Your task: Retype the complete listing exactly as it appears.
** start **
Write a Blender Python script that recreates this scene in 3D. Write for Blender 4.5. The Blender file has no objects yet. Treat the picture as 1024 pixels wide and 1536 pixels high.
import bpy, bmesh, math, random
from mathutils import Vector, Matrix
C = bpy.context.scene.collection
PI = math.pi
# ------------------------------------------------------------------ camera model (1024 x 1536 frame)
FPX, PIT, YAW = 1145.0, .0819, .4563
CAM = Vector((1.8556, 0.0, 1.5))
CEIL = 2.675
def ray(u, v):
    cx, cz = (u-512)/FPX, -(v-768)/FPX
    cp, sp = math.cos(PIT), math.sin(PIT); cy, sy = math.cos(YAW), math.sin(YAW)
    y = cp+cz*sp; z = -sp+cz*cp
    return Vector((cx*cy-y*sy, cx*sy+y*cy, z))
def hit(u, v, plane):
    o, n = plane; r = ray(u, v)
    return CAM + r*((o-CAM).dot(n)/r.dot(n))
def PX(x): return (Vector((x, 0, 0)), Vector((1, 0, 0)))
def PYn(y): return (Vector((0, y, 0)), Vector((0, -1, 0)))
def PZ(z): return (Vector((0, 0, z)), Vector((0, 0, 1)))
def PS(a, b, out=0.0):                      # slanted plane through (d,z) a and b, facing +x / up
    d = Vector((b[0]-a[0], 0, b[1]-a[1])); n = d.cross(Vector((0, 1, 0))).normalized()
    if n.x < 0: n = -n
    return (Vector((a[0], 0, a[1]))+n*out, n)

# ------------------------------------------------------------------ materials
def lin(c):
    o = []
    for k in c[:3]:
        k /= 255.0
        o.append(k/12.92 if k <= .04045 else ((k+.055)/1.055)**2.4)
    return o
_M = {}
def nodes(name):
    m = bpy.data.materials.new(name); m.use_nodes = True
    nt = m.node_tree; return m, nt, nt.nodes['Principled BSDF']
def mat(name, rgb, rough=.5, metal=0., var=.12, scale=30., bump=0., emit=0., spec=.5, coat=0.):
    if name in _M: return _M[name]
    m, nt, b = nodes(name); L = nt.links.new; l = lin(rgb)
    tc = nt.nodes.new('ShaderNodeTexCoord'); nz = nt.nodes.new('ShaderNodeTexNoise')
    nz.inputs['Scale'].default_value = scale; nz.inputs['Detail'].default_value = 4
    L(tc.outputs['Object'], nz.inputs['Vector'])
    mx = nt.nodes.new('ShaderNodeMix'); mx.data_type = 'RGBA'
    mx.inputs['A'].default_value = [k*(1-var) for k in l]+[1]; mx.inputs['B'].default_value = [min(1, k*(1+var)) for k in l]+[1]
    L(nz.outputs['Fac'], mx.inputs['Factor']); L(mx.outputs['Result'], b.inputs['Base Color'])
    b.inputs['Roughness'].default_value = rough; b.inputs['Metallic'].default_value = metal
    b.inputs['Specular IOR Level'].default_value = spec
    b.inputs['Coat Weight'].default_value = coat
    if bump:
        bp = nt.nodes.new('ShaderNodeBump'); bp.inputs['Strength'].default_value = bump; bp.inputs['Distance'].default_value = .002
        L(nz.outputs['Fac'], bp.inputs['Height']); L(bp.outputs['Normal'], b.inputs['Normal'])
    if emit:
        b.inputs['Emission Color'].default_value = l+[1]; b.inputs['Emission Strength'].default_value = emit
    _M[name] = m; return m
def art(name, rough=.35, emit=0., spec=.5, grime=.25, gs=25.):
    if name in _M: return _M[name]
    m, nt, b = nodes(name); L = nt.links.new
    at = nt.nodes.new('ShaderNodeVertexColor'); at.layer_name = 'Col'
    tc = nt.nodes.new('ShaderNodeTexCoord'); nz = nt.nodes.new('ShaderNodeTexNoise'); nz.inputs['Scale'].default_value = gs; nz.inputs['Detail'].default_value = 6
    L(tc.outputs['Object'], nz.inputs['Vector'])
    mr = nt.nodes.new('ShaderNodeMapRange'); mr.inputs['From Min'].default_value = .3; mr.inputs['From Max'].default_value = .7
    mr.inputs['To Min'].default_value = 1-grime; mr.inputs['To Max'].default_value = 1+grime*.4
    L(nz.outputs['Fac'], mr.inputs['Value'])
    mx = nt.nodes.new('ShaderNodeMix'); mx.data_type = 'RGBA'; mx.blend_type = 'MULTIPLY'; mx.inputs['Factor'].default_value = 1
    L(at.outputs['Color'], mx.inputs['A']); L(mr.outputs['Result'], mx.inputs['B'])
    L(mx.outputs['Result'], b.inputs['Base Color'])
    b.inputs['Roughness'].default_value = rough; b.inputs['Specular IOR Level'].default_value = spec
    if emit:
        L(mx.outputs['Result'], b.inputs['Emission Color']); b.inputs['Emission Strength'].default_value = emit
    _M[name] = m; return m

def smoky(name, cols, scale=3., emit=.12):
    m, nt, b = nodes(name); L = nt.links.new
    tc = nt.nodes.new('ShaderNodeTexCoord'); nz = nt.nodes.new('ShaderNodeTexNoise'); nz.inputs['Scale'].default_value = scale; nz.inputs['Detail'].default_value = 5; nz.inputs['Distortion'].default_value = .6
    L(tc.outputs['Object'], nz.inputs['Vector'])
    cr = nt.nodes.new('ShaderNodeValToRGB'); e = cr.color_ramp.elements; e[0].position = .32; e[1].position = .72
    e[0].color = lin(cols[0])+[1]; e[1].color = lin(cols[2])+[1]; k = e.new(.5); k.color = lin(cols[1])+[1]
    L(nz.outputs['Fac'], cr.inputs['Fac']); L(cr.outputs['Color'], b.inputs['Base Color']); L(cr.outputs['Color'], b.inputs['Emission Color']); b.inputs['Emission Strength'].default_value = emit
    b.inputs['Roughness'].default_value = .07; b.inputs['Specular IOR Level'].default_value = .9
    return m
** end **
Task answer:
Write a Blender Python script that recreates this scene in 3D. Write for Blender 4.5. The Blender file has no objects yet. Treat the picture as 1024 pixels wide and 1536 pixels high.
import bpy, bmesh, math, random
from mathutils import Vector, Matrix
C = bpy.context.scene.collection
PI = math.pi
# ------------------------------------------------------------------ camera model (1024 x 1536 frame)
FPX, PIT, YAW = 1145.0, .0819, .4563
CAM = Vector((1.8556, 0.0, 1.5))
CEIL = 2.675
def ray(u, v):
    cx, cz = (u-512)/FPX, -(v-768)/FPX
    cp, sp = math.cos(PIT), math.sin(PIT); cy, sy = math.cos(YAW), math.sin(YAW)
    y = cp+cz*sp; z = -sp+cz*cp
    return Vector((cx*cy-y*sy, cx*sy+y*cy, z))
def hit(u, v, plane):
    o, n = plane; r = ray(u, v)
    return CAM + r*((o-CAM).dot(n)/r.dot(n))
def PX(x): return (Vector((x, 0, 0)), Vector((1, 0, 0)))
def PYn(y): return (Vector((0, y, 0)), Vector((0, -1, 0)))
def PZ(z): return (Vector((0, 0, z)), Vector((0, 0, 1)))
def PS(a, b, out=0.0):                      # slanted plane through (d,z) a and b, facing +x / up
    d = Vector((b[0]-a[0], 0, b[1]-a[1])); n = d.cross(Vector((0, 1, 0))).normalized()
    if n.x < 0: n = -n
    return (Vector((a[0], 0, a[1]))+n*out, n)

# ------------------------------------------------------------------ materials
def lin(c):
    o = []
    for k in c[:3]:
        k /= 255.0
        o.append(k/12.92 if k <= .04045 else ((k+.055)/1.055)**2.4)
    return o
_M = {}
def nodes(name):
    m = bpy.data.materials.new(name); m.use_nodes = True
    nt = m.node_tree; return m, nt, nt.nodes['Principled BSDF']
def mat(name, rgb, rough=.5, metal=0., var=.12, scale=30., bump=0., emit=0., spec=.5, coat=0.):
    if name in _M: return _M[name]
    m, nt, b = nodes(name); L = nt.links.new; l = lin(rgb)
    tc = nt.nodes.new('ShaderNodeTexCoord'); nz = nt.nodes.new('ShaderNodeTexNoise')
    nz.inputs['Scale'].default_value = scale; nz.inputs['Detail'].default_value = 4
    L(tc.outputs['Object'], nz.inputs['Vector'])
    mx = nt.nodes.new('ShaderNodeMix'); mx.data_type = 'RGBA'
    mx.inputs['A'].default_value = [k*(1-var) for k in l]+[1]; mx.inputs['B'].default_value = [min(1, k*(1+var)) for k in l]+[1]
    L(nz.outputs['Fac'], mx.inputs['Factor']); L(mx.outputs['Result'], b.inputs['Base Color'])
    b.inputs['Roughness'].default_value = rough; b.inputs['Metallic'].default_value = metal
    b.inputs['Specular IOR Level'].default_value = spec
    b.inputs['Coat Weight'].default_value = coat
    if bump:
        bp = nt.nodes.new('ShaderNodeBump'); bp.inputs['Strength'].default_value = bump; bp.inputs['Distance'].default_value = .002
        L(nz.outputs['Fac'], bp.inputs['Height']); L(bp.outputs['Normal'], b.inputs['Normal'])
    if emit:
        b.inputs['Emission Color'].default_value = l+[1]; b.inputs['Emission Strength'].default_value = emit
    _M[name] = m; return m
def art(name, rough=.35, emit=0., spec=.5, grime=.25, gs=25.):
    if name in _M: return _M[name]
    m, nt, b = nodes(name); L = nt.links.new
    at = nt.nodes.new('ShaderNodeVertexColor'); at.layer_name = 'Col'
    tc = nt.nodes.new('ShaderNodeTexCoord'); nz = nt.nodes.new('ShaderNodeTexNoise'); nz.inputs['Scale'].default_value = gs; nz.inputs['Detail'].default_value = 6
    L(tc.outputs['Object'], nz.inputs['Vector'])
    mr = nt.nodes.new('ShaderNodeMapRange'); mr.inputs['From Min'].default_value = .3; mr.inputs['From Max'].default_value = .7
    mr.inputs['To Min'].default_value = 1-grime; mr.inputs['To Max'].default_value = 1+grime*.4
    L(nz.outputs['Fac'], mr.inputs['Value'])
    mx = nt.nodes.new('ShaderNodeMix'); mx.data_type = 'RGBA'; mx.blend_type = 'MULTIPLY'; mx.inputs['Factor'].default_value = 1
    L(at.outputs['Color'], mx.inputs['A']); L(mr.outputs['Result'], mx.inputs['B'])
    L(mx.outputs['Result'], b.inputs['Base Color'])
    b.inputs['Roughness'].default_value = rough; b.inputs['Specular IOR Level'].default_value = spec
    if emit:
        L(mx.outputs['Result'], b.inputs['Emission Color']); b.inputs['Emission Strength'].default_value = emit
    _M[name] = m; return m

def smoky(name, cols, scale=3., emit=.12):
    m, nt, b = nodes(name); L = nt.links.new
    tc = nt.nodes.new('ShaderNodeTexCoord'); nz = nt.nodes.new('ShaderNodeTexNoise'); nz.inputs['Scale'].default_value = scale; nz.inputs['Detail'].default_value = 5; nz.inputs['Distortion'].default_value = .6
    L(tc.outputs['Object'], nz.inputs['Vector'])
    cr = nt.nodes.new('ShaderNodeValToRGB'); e = cr.color_ramp.elements; e[0].position = .32; e[1].position = .72
    e[0].color = lin(cols[0])+[1]; e[1].color = lin(cols[2])+[1]; k = e.new(.5); k.color = lin(cols[1])+[1]
    L(nz.outputs['Fac'], cr.inputs['Fac']); L(cr.outputs['Color'], b.inputs['Base Color']); L(cr.outputs['Color'], b.inputs['Emission Color']); b.inputs['Emission Strength'].default_value = emit
    b.inputs['Roughness'].default_value = .07; b.inputs['Specular IOR Level'].default_value = .9
    return m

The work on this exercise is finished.